登山口、そして中沢公民館へと戻った。既にB案のタクシープランを選択していた。今朝走った、駅からここまでの道のりを考えると、白鳥山まで歩く気は起きなかった。何より県境の道無き登りへの不安がそうさせた。ところがタクシーを呼ぼうと画面を見ると、圏外の文字。これだからSは困る。仕方なく電波の通じる場所まで歩くことにした。
30分後、日向集落に着き、タクシー会社に連絡をし、到着を待った。20分後、待っていたかのような早さで、今朝の運転手が現れた。「どうでしたか」の問いに、静けさと素敵な眺望のことを話すと、嬉しそうに南部町の良さを語ってくれた。
白鳥山を訪れる多くの人がそうするように、山頂の手前で車を降りた。そこからは一投足で「恋人の聖地」に辿り着く。

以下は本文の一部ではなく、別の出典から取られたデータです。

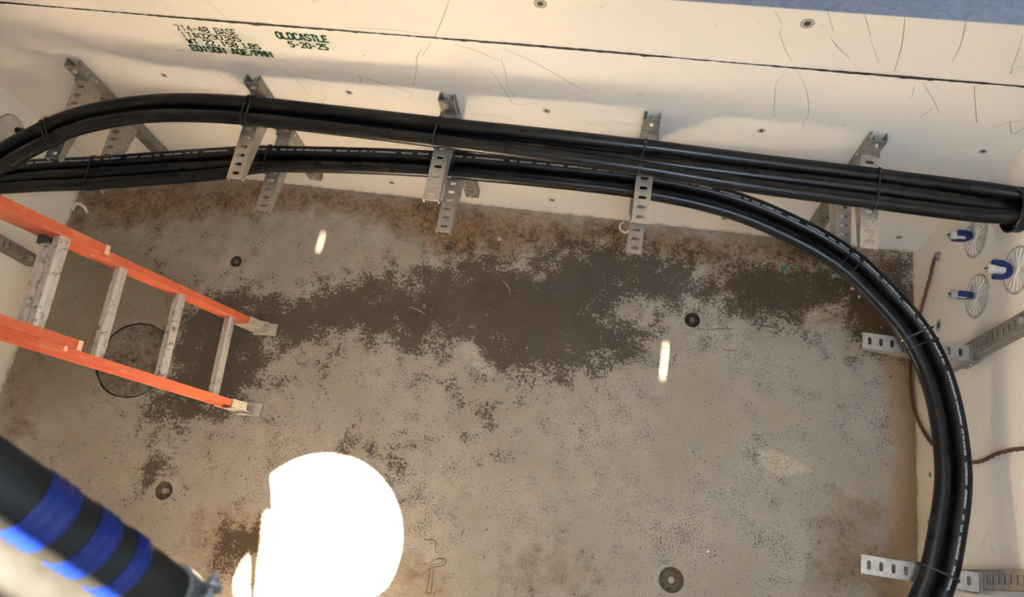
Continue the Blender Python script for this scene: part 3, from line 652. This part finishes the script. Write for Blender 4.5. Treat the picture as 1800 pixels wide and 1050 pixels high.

先ほどとは異なり、今度は富士山から左手、北西方向の山々を見渡せた。御坂山地、身延線沿線の山々、愛おしき安倍奥の山々、その向こうに南アルプスの姿があった。当然のように湯を沸かし、コーヒーを味わった。日陰ゆえ寒さが身に沁みる。そろそろ出発、と思い立った頃、この日初めて登山者と出会った。自転車で来たというその人は、登山口から丁寧に登って来ていた。そう、登山はこうでなくちゃいけない、呟きながらその場をあとにした。
本成寺への下山路には倒木多数、急坂、長い石段有りと、なかなか楽しむことができた。タクシー利用をし、体力を温存できたことで、翌日へ疲れを持ち越すことも無いと思われた。流れの消えた富士川を渡り、芝川駅へと戻る。14時55分、僅かに感じる物足りなさと共に、宿に向かった。
そして翌朝5時、愛鷹山に向かうべく宿を出ようと、暗がりの中、手さぐりで靴棚から取り出そうとした瞬間、異変に気が付いた。掴めない。一昨日と同じ場所に置いたはずの靴が無かった。宿の人を起こしている間に、乗車するはずだったバスの発車時間が過ぎた。登山どころではなかった。
派出所から警察官が来て事情を説明したが、結局、宿の内外にそれは見つけられなかった。届出をしてから茫然自失、宿を出た。駅までの道中、様々なことを考えた。そして、これは今日は登るなという暗示だったに違いない、そう思うことにして、帰京の途に就いた。平成30年はとても悲しい出来事で幕を閉じてしまったが、何はともあれ今年も山で多くの思い出を得ることができた。車窓から富士山を眺めながら、来る年が、素晴らしい一年であることを願った。